— 3D scene scripts —
_ _ _ _ _ _ _

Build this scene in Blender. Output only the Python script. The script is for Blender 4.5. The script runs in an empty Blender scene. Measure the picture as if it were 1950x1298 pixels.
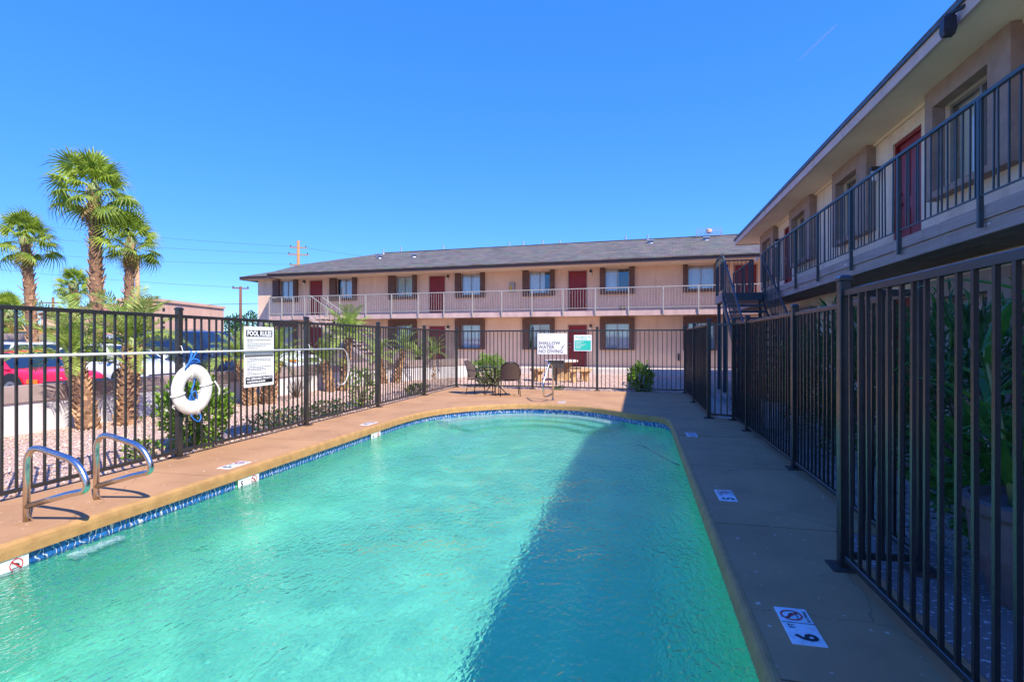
import bpy, math, random
from mathutils import Vector, Matrix
random.seed(7)
R = random.random
U = random.uniform
sc = bpy.context.scene
col = sc.collection

# ------------------------------------------------------------------ camera, sky, sun, exposure
cam_d = bpy.data.cameras.new('camera'); cam = bpy.data.objects.new('camera', cam_d); col.objects.link(cam)
cam.location = (0, 0, 1.4); cam.rotation_euler = (math.radians(90), 0, math.radians(13.12))
cam_d.sensor_width = 36; cam_d.lens = 19.16; cam_d.clip_start = .05; cam_d.clip_end = 20000
sc.camera = cam
SX, SY = .73, -.565                       # towards the sun, per unit of height
w = bpy.data.worlds.new('World'); sc.world = w; w.use_nodes = True
nt = w.node_tree; bg = nt.nodes['Background']
sky = nt.nodes.new('ShaderNodeTexSky'); sky.sky_type = 'NISHITA'; sky.sun_disc = False
sky.sun_elevation = math.atan(1 / math.hypot(SX, SY)); sky.sun_rotation = math.atan2(SX, SY)
sky.altitude = 350; sky.air_density = 1.0; sky.dust_density = .1; sky.ozone_density = 3.5
hsv = nt.nodes.new('ShaderNodeHueSaturation'); hsv.inputs['Saturation'].default_value = 1.25; hsv.inputs['Hue'].default_value = .506
nt.links.new(sky.outputs[0], hsv.inputs['Color'])
# the whole sky through one tone curve (clear desert air: the horizon stays blue), then a deep azure tint
sp_ = nt.nodes.new('ShaderNodeSeparateColor'); nt.links.new(hsv.outputs[0], sp_.inputs[0])
ma = nt.nodes.new('ShaderNodeMath'); ma.operation = 'MULTIPLY_ADD'; ma.inputs[1].default_value = .44; ma.inputs[2].default_value = 1; nt.links.new(sp_.outputs[2], ma.inputs[0])
dv = nt.nodes.new('ShaderNodeMath'); dv.operation = 'DIVIDE'; dv.inputs[0].default_value = 2.30; nt.links.new(ma.outputs[0], dv.inputs[1])
vm = nt.nodes.new('ShaderNodeVectorMath'); vm.operation = 'SCALE'; nt.links.new(hsv.outputs[0], vm.inputs[0]); nt.links.new(dv.outputs[0], vm.inputs['Scale'])
vt = nt.nodes.new('ShaderNodeVectorMath'); vt.operation = 'MULTIPLY'; vt.inputs[1].default_value = (.60, .92, 1.55); nt.links.new(vm.outputs[0], vt.inputs[0]); nt.links.new(vt.outputs[0], bg.inputs[0])
bg.inputs[1].default_value = .15
sd = bpy.data.lights.new('sun', 'SUN'); sd.energy = 3.9; sd.angle = math.radians(.53); sd.color = (1, .94, .86)
so = bpy.data.objects.new('sun', sd); col.objects.link(so)
so.rotation_euler = Vector((-SX, -SY, -1)).to_track_quat('-Z', 'Y').to_euler()
sc.view_settings.view_transform = 'Standard'; sc.view_settings.look = 'None'
sc.view_settings.exposure = 1.02; sc.view_settings.gamma = 1
sc.render.resolution_x = 1024; sc.render.resolution_y = 681
sc.cycles.max_bounces = 8; sc.cycles.transparent_max_bounces = 12

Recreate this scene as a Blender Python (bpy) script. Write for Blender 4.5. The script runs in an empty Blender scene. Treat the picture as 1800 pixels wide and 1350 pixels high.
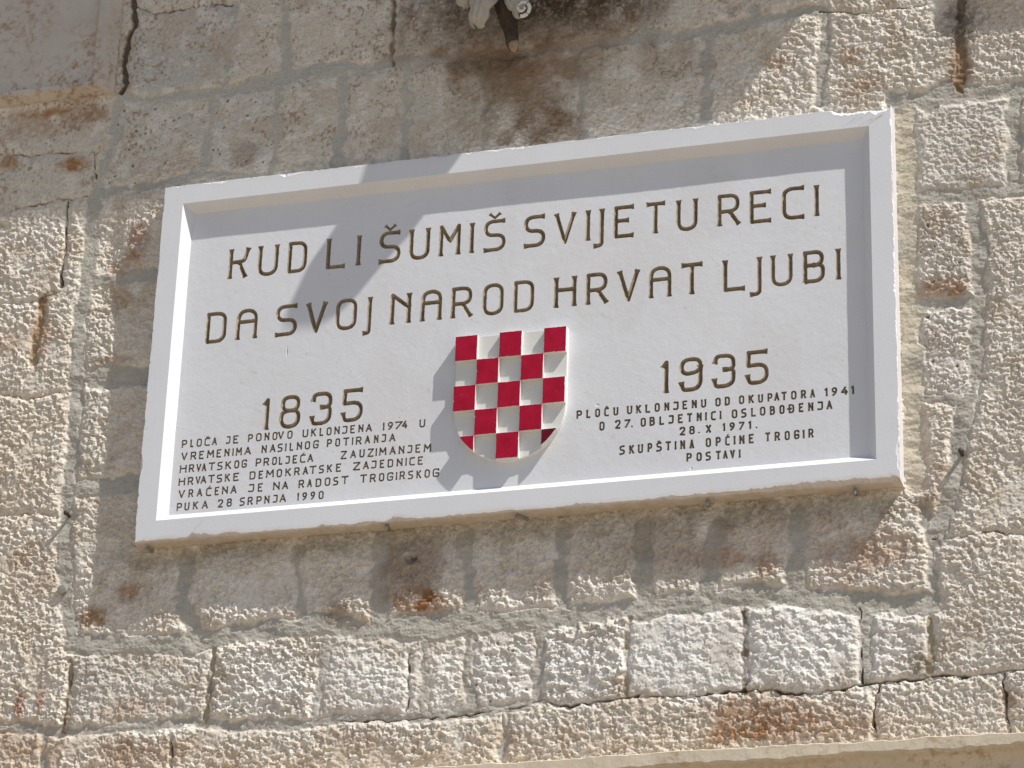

_ _ _ _ _ _ _

Write the listing out a second time exactly, dropping all images.

— Result of the task —
Build this scene in Blender. Output only the Python script. The script is for Blender 4.5. The script runs in an empty Blender scene. Measure the picture as if it were 1950x1298 pixels.
import bpy, math, random
from mathutils import Vector, Matrix
random.seed(7)
R = random.random
U = random.uniform
sc = bpy.context.scene
col = sc.collection

# ------------------------------------------------------------------ camera, sky, sun, exposure
cam_d = bpy.data.cameras.new('camera'); cam = bpy.data.objects.new('camera', cam_d); col.objects.link(cam)
cam.location = (0, 0, 1.4); cam.rotation_euler = (math.radians(90), 0, math.radians(13.12))
cam_d.sensor_width = 36; cam_d.lens = 19.16; cam_d.clip_start = .05; cam_d.clip_end = 20000
sc.camera = cam
SX, SY = .73, -.565                       # towards the sun, per unit of height
w = bpy.data.worlds.new('World'); sc.world = w; w.use_nodes = True
nt = w.node_tree; bg = nt.nodes['Background']
sky = nt.nodes.new('ShaderNodeTexSky'); sky.sky_type = 'NISHITA'; sky.sun_disc = False
sky.sun_elevation = math.atan(1 / math.hypot(SX, SY)); sky.sun_rotation = math.atan2(SX, SY)
sky.altitude = 350; sky.air_density = 1.0; sky.dust_density = .1; sky.ozone_density = 3.5
hsv = nt.nodes.new('ShaderNodeHueSaturation'); hsv.inputs['Saturation'].default_value = 1.25; hsv.inputs['Hue'].default_value = .506
nt.links.new(sky.outputs[0], hsv.inputs['Color'])
# the whole sky through one tone curve (clear desert air: the horizon stays blue), then a deep azure tint
sp_ = nt.nodes.new('ShaderNodeSeparateColor'); nt.links.new(hsv.outputs[0], sp_.inputs[0])
ma = nt.nodes.new('ShaderNodeMath'); ma.operation = 'MULTIPLY_ADD'; ma.inputs[1].default_value = .44; ma.inputs[2].default_value = 1; nt.links.new(sp_.outputs[2], ma.inputs[0])
dv = nt.nodes.new('ShaderNodeMath'); dv.operation = 'DIVIDE'; dv.inputs[0].default_value = 2.30; nt.links.new(ma.outputs[0], dv.inputs[1])
vm = nt.nodes.new('ShaderNodeVectorMath'); vm.operation = 'SCALE'; nt.links.new(hsv.outputs[0], vm.inputs[0]); nt.links.new(dv.outputs[0], vm.inputs['Scale'])
vt = nt.nodes.new('ShaderNodeVectorMath'); vt.operation = 'MULTIPLY'; vt.inputs[1].default_value = (.60, .92, 1.55); nt.links.new(vm.outputs[0], vt.inputs[0]); nt.links.new(vt.outputs[0], bg.inputs[0])
bg.inputs[1].default_value = .15
sd = bpy.data.lights.new('sun', 'SUN'); sd.energy = 3.9; sd.angle = math.radians(.53); sd.color = (1, .94, .86)
so = bpy.data.objects.new('sun', sd); col.objects.link(so)
so.rotation_euler = Vector((-SX, -SY, -1)).to_track_quat('-Z', 'Y').to_euler()
sc.view_settings.view_transform = 'Standard'; sc.view_settings.look = 'None'
sc.view_settings.exposure = 1.02; sc.view_settings.gamma = 1
sc.render.resolution_x = 1024; sc.render.resolution_y = 681
sc.cycles.max_bounces = 8; sc.cycles.transparent_max_bounces = 12

Recreate this scene as a Blender Python (bpy) script. Write for Blender 4.5. The script runs in an empty Blender scene. Treat the picture as 1800 pixels wide and 1350 pixels high.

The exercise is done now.